“When I use a word,” Humpty Dumpty said in rather a scornful tone, “it means just what I choose it to mean — neither more nor less.”
“The question is,” said Alice, “whether you can make words mean so many different things.”
Humpty, of course was right. There is probably no more abused, misused, misrepresented or exploited word in our language than “democracy,” with “freedom” running a close second.
The Museum of Australian Democracy offers this definition: “A liberal democracy is one that champions the development and well-being of the individual and is organised in such a way as to define and limit power so as to promote legitimate government within a framework of justice and freedom.”
As non-specific as it is, that definition might be the outline of a senior secondary school course examining democracies around the world, both in theory and practice.
Such a course might cover at least four main examples of types and practices of democracy described by the Australian government-sponsored museum.
There would be direct democracy, representative democracy, constitutional democracy and monitory democracy — the latter a form of democracy in which government is constantly monitored in its exercise of power by a vast array of public and private agencies, commissions and regulatory mechanisms.
Had enough yet? Yes, so have I and so would senior secondary students after a short time.
So, 233 words down this column, I think we can agree that learning textbook definitions of democracy is not going to be the way our kids learn what democracy is and why the example to the south of us is not the model of democracy it once claimed to be.
As Jill Lenore wrote in the January 2020 edition of The New Yorker: “American democracy staggers, weakened by corruption, monopoly, apathy, inequality, political violence, hucksterism, racial injustice and unemployment.”
Yet this is the discouraging example of a (failing) democracy our kids see every evening on the U.S. news channels.
Perhaps the only way our kids will understand democracy, warts and all, is to stumble through a secondary school version of it where the adults support and guide kids through a version of student democracy.
Even Winston Churchill, voted out of office after having successfully guided his country through the Second World War, spoke of democracy as “the worst form of government — except for all the others that have been tried.”
Having spent several years as the sponsor of the student council in a large secondary school, I have watched teenagers search for and test the limits of a student democracy — and learn from the experience.
Most kids took the responsibility seriously (sometimes a lot more seriously than the adults around them) as they explored what roles a student council could and could not play in school governance.
As election for council members took place, students ran campaigns based on their interests (from social justice issues within the school to the cafeteria menus). Once elected, student councils felt they were qualified to work with faculty and even other district leaders to take action and make change.
Through successes and failures, they learned, first hand, that the right to object thoughtfully and to constructively challenge school policies with which they did not agree were key components of democracy. But they also learned that abuse and intimidation (sometimes by a teacher) crossed the line into unacceptable behaviour and served to silence democratic voices and deter people from engaging with school politics.
That was exactly the wrong lesson for those in charge who feared “student power” to teach.

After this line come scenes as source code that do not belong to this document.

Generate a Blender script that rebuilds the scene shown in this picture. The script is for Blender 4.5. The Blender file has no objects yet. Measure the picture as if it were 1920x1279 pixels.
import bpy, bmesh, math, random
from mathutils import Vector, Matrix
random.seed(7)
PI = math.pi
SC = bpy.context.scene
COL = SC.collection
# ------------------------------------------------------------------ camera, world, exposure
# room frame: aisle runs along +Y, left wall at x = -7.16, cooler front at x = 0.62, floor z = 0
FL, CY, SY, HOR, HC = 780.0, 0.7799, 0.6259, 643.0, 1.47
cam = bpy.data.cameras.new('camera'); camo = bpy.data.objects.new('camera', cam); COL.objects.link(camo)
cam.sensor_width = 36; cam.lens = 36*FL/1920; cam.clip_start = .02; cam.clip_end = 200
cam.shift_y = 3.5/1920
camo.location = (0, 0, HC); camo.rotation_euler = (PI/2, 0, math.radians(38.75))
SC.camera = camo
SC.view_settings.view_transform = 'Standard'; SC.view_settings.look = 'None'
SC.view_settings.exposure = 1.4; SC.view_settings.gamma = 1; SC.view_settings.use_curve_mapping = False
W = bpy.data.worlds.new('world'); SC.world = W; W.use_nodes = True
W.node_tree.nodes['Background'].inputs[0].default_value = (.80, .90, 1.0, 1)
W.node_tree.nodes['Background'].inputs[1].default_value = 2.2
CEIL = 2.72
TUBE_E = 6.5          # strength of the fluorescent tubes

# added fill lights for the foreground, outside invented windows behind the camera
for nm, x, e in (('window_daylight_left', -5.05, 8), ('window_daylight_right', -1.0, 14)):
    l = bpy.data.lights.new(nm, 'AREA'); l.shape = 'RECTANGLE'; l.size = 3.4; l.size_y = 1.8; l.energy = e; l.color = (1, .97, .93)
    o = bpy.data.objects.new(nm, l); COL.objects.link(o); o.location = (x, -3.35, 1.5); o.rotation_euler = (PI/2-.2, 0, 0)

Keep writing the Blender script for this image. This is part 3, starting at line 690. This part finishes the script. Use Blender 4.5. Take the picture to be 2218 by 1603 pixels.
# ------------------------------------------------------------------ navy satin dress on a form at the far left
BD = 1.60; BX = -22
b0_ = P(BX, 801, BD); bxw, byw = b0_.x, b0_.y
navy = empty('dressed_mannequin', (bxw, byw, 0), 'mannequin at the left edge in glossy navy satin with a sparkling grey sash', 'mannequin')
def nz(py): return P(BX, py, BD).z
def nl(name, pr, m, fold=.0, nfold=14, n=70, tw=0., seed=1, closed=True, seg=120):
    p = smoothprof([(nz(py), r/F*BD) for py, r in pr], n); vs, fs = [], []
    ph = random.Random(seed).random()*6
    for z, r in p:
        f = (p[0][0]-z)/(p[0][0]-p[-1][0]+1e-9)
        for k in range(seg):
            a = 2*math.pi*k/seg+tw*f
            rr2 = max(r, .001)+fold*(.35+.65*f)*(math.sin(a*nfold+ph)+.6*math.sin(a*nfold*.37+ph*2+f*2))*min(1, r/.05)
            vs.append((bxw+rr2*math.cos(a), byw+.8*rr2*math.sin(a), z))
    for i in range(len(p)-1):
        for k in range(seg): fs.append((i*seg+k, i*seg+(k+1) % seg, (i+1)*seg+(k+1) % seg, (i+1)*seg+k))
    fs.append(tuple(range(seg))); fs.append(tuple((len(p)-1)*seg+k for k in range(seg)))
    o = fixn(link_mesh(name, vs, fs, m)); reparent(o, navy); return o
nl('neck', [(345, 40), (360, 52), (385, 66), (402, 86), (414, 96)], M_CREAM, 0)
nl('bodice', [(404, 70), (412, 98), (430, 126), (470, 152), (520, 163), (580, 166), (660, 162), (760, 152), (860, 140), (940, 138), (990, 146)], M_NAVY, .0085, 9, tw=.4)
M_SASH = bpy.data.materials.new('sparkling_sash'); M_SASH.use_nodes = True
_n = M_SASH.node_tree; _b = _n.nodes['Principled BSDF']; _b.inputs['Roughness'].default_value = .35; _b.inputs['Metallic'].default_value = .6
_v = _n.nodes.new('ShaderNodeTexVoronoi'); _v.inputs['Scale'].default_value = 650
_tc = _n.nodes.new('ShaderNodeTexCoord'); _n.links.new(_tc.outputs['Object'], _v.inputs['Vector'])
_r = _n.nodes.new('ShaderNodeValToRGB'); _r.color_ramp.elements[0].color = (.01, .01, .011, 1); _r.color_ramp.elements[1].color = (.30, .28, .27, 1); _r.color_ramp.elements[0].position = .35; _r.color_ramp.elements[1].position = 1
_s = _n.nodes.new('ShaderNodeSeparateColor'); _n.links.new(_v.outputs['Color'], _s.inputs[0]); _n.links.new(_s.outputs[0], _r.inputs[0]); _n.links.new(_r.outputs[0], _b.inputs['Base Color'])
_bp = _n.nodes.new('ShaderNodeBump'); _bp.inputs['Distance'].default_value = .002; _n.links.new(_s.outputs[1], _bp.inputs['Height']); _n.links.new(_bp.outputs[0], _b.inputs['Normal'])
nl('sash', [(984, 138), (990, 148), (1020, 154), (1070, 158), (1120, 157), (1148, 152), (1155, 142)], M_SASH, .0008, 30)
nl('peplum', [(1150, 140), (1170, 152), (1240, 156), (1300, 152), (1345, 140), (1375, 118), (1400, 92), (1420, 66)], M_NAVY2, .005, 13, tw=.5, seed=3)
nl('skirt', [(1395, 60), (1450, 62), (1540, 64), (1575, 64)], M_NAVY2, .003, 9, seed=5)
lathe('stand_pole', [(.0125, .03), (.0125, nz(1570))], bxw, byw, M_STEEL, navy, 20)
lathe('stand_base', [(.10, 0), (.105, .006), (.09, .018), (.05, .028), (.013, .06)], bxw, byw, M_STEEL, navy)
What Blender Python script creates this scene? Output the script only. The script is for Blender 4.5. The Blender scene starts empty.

Mind you, this was a time, in 1971, when one of the burning issues was an administrative dictum that girls should wear dresses and skirts, not slacks, to school.
By polling a broader spectrum of student and parent opinion, bringing in informed speakers to address assemblies on the issue and searching out the policies of other institutions, the kids won the day on that one. A calm, well-informed version of democracy overcame any wish to stage a walkout. Important lesson.
Quite apart from that, it became evident to the adults in the school that student voices help to increase engagement and build positive relationships.
Adam Fletcher, a writer, speaker and consultant who focuses on education transformation and social change, explains it this way in his book Meaningful Student Involvement Guide to Students as Partners: “Meaningful student involvement is the process of engaging students as partners in every facet of school change for the purpose of strengthening their commitment to education, community and democracy.”
Geoff Johnson is a former superintendent of schools.